* _Dataset extract_:
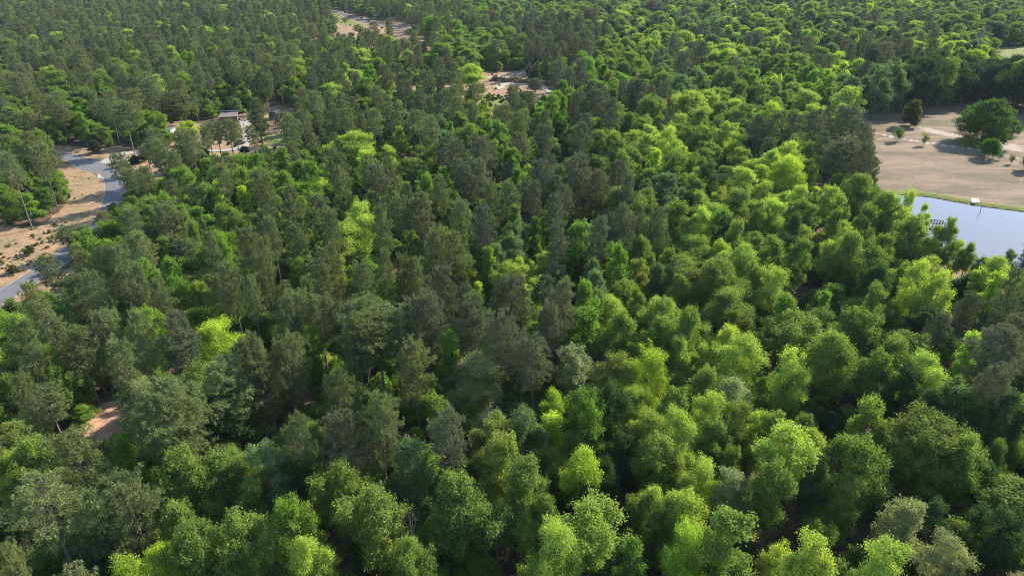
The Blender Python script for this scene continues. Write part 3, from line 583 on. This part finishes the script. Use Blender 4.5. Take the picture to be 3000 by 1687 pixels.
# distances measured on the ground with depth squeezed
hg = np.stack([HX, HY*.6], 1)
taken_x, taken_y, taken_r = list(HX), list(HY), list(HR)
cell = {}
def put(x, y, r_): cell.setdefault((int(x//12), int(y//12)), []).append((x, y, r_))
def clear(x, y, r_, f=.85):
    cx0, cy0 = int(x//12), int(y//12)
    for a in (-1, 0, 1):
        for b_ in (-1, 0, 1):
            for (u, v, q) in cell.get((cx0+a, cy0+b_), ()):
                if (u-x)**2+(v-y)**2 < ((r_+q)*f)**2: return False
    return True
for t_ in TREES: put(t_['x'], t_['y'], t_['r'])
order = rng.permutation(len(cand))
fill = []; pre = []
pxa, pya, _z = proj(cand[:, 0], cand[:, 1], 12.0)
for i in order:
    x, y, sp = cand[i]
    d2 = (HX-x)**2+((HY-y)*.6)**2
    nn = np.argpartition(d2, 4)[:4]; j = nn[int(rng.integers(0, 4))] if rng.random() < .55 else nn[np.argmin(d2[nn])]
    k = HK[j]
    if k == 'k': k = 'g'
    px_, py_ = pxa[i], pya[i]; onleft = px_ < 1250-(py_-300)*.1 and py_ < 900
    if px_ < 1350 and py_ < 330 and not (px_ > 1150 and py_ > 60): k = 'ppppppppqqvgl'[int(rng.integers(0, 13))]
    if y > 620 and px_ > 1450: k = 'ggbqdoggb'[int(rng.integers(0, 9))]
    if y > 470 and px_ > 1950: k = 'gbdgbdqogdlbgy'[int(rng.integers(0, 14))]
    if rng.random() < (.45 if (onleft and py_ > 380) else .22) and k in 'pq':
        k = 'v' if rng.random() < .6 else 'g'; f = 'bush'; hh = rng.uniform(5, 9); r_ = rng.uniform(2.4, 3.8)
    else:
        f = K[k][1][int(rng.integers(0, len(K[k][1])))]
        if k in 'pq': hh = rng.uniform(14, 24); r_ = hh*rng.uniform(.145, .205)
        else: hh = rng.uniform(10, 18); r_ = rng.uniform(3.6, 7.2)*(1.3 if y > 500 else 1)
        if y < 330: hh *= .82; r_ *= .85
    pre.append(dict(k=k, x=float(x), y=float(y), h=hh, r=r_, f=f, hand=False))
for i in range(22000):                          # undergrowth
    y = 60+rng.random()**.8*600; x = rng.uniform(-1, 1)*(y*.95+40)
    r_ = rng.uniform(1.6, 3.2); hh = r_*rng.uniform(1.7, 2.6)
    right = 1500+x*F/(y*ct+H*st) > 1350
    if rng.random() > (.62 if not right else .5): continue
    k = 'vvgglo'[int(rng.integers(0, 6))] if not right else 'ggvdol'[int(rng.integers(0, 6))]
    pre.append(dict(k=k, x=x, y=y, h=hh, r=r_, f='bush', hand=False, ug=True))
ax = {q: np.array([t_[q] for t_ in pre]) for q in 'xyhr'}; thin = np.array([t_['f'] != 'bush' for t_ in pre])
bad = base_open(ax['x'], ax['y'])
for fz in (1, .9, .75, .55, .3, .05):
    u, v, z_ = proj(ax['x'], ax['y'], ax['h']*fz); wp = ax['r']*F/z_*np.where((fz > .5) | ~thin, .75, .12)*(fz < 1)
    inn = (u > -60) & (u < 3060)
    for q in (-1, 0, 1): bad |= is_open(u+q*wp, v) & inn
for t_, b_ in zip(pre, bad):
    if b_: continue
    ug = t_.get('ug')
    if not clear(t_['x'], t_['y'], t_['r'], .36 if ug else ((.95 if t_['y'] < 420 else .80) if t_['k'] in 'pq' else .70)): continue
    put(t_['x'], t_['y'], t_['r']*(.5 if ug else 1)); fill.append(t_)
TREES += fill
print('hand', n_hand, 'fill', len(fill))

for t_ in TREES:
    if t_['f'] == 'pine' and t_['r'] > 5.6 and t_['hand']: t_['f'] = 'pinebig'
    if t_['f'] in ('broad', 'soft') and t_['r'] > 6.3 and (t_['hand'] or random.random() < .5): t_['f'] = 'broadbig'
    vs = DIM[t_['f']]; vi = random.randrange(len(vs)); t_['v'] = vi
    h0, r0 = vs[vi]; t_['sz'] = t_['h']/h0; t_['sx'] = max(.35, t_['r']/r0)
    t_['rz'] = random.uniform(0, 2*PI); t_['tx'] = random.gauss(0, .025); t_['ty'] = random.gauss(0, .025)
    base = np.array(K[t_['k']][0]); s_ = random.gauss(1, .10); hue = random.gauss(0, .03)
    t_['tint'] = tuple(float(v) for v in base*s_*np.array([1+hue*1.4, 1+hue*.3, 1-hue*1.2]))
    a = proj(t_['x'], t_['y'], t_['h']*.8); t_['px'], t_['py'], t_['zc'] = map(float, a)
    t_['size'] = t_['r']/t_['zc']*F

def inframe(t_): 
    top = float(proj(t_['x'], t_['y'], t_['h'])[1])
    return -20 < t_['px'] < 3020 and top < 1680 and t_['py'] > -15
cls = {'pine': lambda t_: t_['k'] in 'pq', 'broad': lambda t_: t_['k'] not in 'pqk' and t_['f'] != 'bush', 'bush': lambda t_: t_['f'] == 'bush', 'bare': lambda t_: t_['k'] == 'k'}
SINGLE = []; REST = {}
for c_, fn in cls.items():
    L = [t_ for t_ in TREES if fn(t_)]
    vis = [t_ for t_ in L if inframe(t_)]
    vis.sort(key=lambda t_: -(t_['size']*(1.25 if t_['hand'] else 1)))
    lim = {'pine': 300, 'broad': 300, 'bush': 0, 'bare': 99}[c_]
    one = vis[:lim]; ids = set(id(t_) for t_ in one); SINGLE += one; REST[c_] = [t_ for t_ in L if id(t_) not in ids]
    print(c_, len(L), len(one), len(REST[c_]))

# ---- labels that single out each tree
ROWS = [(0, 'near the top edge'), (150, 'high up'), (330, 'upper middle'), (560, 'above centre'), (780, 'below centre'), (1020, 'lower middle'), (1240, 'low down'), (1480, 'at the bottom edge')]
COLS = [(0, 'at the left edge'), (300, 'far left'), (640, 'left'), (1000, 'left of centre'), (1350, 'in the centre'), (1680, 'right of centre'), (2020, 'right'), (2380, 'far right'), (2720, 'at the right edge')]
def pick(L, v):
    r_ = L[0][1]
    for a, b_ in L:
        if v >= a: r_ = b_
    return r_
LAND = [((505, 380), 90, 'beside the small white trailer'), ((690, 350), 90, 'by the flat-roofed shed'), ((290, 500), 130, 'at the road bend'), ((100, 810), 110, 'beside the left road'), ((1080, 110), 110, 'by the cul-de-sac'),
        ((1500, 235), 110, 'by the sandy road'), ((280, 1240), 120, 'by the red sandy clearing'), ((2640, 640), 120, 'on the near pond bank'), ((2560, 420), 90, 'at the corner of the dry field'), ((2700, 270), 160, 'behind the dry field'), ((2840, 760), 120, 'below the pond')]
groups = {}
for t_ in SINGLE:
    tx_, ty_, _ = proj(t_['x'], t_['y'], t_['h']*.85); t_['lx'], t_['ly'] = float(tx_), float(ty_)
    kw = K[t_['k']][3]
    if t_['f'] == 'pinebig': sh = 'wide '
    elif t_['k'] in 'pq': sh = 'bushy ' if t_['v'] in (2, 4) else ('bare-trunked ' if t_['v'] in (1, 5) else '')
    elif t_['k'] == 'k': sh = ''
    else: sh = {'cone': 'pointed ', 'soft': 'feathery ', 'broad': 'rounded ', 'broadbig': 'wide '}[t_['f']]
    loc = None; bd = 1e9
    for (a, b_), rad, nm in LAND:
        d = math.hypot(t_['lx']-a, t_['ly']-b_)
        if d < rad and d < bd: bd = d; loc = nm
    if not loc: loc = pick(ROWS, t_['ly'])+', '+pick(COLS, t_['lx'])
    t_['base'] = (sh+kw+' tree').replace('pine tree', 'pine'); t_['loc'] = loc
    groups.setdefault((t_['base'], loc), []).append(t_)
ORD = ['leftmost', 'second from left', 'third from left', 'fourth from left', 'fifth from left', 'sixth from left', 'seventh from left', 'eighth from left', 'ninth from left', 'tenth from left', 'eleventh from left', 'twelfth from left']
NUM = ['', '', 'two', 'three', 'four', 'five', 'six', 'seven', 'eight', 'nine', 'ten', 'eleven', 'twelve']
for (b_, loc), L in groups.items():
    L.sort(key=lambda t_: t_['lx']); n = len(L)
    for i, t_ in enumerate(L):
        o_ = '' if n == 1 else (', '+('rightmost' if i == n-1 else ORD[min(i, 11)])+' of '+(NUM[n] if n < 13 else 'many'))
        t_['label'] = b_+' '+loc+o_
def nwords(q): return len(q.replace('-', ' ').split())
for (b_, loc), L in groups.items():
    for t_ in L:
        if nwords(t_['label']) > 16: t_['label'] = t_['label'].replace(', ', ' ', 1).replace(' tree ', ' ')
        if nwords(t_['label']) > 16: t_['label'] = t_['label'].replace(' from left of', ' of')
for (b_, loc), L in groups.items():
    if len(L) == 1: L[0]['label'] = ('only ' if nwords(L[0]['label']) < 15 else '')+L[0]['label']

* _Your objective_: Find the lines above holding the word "from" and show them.

* _Complete output_:
The Blender Python script for this scene continues. Write part 3, from line 583 on. This part finishes the script. Use Blender 4.5. Take the picture to be 3000 by 1687 pixels.
ORD = ['leftmost', 'second from left', 'third from left', 'fourth from left', 'fifth from left', 'sixth from left', 'seventh from left', 'eighth from left', 'ninth from left', 'tenth from left', 'eleventh from left', 'twelfth from left']
        if nwords(t_['label']) > 16: t_['label'] = t_['label'].replace(' from left of', ' of')